- **Your objective**: Tally the lines in the following entries that include the word "Blender"; state only the total.

Rows from a 3D scene dataset:
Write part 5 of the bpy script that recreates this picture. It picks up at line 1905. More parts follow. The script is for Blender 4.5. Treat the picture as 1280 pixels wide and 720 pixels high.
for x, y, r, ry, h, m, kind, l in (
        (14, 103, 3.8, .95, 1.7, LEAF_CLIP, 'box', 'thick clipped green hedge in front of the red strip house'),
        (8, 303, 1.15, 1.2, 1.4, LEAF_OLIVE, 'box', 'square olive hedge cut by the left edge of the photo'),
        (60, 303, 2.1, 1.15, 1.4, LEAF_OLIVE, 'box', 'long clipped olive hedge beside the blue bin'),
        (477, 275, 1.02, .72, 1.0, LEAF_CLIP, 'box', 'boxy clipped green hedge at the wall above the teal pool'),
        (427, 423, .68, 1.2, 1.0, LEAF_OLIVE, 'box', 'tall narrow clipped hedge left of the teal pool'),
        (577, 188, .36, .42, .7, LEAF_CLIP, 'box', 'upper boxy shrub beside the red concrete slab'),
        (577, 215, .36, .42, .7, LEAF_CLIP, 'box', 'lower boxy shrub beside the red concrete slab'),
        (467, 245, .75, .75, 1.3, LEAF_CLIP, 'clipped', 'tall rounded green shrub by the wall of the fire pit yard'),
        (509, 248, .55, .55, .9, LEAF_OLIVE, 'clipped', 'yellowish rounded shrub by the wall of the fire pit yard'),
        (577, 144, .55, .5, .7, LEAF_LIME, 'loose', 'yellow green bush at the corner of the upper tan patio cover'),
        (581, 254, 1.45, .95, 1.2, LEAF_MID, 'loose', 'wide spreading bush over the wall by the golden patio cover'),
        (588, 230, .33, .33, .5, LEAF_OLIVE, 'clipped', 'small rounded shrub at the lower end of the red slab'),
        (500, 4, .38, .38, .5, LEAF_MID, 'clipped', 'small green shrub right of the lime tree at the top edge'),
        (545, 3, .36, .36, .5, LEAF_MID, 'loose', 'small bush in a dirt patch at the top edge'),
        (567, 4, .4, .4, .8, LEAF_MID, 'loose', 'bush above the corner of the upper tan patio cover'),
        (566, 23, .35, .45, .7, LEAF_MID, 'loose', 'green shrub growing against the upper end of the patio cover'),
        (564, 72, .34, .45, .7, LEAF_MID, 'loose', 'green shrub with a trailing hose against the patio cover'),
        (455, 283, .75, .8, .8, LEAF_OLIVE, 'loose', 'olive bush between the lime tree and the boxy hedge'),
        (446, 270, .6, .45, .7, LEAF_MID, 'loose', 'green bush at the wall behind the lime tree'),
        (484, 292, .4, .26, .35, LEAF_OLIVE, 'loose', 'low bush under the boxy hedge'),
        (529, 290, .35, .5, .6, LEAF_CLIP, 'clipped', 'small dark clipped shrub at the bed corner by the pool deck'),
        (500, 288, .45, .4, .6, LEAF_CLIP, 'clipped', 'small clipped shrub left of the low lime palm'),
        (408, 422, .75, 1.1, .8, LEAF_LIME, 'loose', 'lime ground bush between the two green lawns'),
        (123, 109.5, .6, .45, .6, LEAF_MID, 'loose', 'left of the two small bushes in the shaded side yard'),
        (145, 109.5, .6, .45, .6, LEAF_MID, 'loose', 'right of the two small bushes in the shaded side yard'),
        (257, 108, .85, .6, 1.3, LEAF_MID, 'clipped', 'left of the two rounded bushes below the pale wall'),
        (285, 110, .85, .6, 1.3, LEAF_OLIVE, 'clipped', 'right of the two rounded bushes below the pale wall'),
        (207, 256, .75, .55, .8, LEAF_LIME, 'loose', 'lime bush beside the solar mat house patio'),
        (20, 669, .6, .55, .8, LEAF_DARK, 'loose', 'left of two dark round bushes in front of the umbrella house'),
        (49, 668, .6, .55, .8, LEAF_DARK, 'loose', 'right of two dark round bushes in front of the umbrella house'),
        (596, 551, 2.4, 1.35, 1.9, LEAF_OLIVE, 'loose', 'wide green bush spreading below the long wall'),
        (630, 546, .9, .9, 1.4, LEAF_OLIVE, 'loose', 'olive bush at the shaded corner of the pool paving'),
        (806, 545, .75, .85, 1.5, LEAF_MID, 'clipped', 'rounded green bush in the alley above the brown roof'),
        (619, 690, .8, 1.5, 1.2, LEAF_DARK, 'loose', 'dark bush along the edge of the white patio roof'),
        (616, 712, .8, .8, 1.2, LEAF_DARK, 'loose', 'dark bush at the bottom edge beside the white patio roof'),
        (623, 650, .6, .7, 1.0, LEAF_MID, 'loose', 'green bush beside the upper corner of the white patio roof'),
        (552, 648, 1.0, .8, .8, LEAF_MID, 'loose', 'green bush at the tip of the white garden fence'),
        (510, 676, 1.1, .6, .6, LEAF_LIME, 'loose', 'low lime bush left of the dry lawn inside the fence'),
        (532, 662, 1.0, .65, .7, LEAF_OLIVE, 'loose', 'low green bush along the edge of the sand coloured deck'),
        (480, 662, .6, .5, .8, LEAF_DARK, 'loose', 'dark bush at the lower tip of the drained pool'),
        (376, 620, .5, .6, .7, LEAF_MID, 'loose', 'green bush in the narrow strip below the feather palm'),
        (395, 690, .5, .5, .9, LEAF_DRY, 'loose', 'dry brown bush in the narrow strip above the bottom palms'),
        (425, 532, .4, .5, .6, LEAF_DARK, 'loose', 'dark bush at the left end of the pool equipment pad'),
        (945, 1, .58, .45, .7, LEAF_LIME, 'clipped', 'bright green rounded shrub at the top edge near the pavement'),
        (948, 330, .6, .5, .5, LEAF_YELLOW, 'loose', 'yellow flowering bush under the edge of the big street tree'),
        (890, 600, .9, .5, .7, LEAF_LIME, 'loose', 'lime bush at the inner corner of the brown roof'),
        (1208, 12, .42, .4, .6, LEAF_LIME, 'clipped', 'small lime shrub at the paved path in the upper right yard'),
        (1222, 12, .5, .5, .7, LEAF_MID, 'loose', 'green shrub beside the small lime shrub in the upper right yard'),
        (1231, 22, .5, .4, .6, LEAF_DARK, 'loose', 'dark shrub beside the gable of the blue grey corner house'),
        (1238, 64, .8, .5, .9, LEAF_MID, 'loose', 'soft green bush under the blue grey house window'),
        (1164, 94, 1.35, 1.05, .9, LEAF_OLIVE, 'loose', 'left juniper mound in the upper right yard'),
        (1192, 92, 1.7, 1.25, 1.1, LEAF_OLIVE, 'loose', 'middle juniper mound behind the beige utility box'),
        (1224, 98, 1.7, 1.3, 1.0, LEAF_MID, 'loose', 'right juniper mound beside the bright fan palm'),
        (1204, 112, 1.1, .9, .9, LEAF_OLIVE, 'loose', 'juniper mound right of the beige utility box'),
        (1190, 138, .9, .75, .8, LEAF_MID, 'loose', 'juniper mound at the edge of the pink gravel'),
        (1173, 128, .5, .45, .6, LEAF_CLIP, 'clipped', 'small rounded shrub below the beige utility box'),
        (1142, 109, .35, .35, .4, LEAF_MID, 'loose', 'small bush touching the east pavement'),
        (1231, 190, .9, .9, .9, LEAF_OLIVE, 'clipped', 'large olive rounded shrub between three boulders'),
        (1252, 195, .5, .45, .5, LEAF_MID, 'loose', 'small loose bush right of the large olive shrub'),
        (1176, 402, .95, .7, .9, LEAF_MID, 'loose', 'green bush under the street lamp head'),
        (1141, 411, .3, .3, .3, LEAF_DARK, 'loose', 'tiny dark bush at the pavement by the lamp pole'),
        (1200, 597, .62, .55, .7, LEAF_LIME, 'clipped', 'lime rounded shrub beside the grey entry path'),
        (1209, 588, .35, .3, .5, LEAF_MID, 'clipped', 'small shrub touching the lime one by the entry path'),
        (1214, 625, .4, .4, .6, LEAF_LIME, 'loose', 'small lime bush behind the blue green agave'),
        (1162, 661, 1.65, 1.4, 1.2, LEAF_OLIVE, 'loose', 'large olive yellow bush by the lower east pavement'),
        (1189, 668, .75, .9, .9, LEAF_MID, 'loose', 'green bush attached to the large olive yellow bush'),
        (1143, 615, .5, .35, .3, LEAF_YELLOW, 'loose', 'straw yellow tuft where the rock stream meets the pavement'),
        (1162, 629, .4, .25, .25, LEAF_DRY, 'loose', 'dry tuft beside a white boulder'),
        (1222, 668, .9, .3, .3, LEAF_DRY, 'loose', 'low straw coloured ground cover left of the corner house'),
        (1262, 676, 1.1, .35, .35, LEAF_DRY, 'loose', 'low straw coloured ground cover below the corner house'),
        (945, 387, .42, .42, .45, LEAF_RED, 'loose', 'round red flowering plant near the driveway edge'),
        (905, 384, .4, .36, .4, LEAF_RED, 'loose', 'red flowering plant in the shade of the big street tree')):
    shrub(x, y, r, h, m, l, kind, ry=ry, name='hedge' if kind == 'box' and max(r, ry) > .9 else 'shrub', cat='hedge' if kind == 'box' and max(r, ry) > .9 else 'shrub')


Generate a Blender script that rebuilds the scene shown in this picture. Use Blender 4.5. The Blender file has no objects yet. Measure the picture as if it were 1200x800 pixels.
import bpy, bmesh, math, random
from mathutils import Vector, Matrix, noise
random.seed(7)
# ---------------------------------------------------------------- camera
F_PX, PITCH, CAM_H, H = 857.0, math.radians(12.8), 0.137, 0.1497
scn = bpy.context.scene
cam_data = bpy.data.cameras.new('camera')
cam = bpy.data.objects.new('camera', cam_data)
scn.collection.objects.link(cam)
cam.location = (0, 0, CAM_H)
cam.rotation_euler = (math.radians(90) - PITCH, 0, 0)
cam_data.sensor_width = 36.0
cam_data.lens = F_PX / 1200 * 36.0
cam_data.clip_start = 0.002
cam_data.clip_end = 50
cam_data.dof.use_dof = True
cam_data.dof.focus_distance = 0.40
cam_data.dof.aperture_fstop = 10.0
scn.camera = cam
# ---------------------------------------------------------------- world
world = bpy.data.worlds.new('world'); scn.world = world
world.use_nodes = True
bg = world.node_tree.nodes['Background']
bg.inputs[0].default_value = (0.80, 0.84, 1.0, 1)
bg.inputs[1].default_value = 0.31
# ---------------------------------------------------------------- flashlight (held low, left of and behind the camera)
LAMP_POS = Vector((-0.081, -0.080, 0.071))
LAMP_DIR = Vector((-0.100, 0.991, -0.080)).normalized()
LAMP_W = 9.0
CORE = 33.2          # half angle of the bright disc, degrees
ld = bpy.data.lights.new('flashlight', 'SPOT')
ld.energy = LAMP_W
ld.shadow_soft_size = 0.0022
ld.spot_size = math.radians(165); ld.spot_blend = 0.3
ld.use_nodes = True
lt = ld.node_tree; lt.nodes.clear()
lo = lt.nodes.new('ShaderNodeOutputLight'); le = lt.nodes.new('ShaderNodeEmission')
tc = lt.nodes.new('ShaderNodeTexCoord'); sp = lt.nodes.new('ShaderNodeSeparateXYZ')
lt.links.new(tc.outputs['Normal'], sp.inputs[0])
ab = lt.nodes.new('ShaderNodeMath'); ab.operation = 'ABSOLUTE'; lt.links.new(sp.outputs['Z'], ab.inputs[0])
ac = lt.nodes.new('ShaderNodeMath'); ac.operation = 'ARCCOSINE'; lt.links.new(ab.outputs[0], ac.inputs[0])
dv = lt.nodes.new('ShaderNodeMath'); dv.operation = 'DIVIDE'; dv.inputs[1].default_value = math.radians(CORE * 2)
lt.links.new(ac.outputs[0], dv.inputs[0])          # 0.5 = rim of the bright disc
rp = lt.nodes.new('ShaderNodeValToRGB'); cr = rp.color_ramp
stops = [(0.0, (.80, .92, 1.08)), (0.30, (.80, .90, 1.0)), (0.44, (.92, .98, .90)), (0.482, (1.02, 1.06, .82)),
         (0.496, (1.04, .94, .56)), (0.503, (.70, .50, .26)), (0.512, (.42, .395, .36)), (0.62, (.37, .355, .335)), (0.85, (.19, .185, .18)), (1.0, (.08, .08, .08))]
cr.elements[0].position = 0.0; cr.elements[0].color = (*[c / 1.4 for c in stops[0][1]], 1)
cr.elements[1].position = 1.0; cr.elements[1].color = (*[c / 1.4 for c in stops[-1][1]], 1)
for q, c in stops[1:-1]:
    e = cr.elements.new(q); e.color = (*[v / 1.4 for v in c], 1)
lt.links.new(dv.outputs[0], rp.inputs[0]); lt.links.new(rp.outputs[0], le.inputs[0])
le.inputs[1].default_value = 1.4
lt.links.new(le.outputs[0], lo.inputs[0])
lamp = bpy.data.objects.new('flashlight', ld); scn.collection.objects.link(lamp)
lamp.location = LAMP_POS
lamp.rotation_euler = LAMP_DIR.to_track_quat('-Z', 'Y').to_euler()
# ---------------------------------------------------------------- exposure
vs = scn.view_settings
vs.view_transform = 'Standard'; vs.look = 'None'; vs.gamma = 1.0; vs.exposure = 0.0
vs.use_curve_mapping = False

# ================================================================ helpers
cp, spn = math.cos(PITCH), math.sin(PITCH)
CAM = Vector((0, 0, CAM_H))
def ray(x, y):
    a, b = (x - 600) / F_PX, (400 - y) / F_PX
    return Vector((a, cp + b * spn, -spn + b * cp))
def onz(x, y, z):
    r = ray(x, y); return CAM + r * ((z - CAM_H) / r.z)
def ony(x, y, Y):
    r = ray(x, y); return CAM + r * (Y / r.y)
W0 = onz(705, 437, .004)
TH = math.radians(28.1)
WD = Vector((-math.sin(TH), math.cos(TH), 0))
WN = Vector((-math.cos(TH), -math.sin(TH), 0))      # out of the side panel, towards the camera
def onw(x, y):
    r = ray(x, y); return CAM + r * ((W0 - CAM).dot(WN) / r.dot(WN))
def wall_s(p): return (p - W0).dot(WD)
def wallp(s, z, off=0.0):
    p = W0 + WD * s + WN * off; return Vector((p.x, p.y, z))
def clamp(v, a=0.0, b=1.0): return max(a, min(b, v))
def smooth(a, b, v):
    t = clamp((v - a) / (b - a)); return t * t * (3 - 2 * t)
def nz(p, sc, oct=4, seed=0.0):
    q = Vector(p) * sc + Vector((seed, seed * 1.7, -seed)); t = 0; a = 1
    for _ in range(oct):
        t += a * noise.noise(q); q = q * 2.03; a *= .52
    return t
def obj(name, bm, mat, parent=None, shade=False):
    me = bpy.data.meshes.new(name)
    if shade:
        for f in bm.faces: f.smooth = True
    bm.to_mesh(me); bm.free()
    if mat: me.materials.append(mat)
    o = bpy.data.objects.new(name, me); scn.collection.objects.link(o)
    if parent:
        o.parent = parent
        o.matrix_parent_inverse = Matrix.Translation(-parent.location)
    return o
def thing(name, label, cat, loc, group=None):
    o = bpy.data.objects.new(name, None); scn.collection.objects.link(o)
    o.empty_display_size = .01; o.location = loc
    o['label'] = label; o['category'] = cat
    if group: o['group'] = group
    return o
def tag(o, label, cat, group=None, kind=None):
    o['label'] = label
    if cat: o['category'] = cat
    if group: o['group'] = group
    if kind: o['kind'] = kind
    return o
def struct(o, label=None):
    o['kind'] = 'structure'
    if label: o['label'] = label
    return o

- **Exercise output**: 2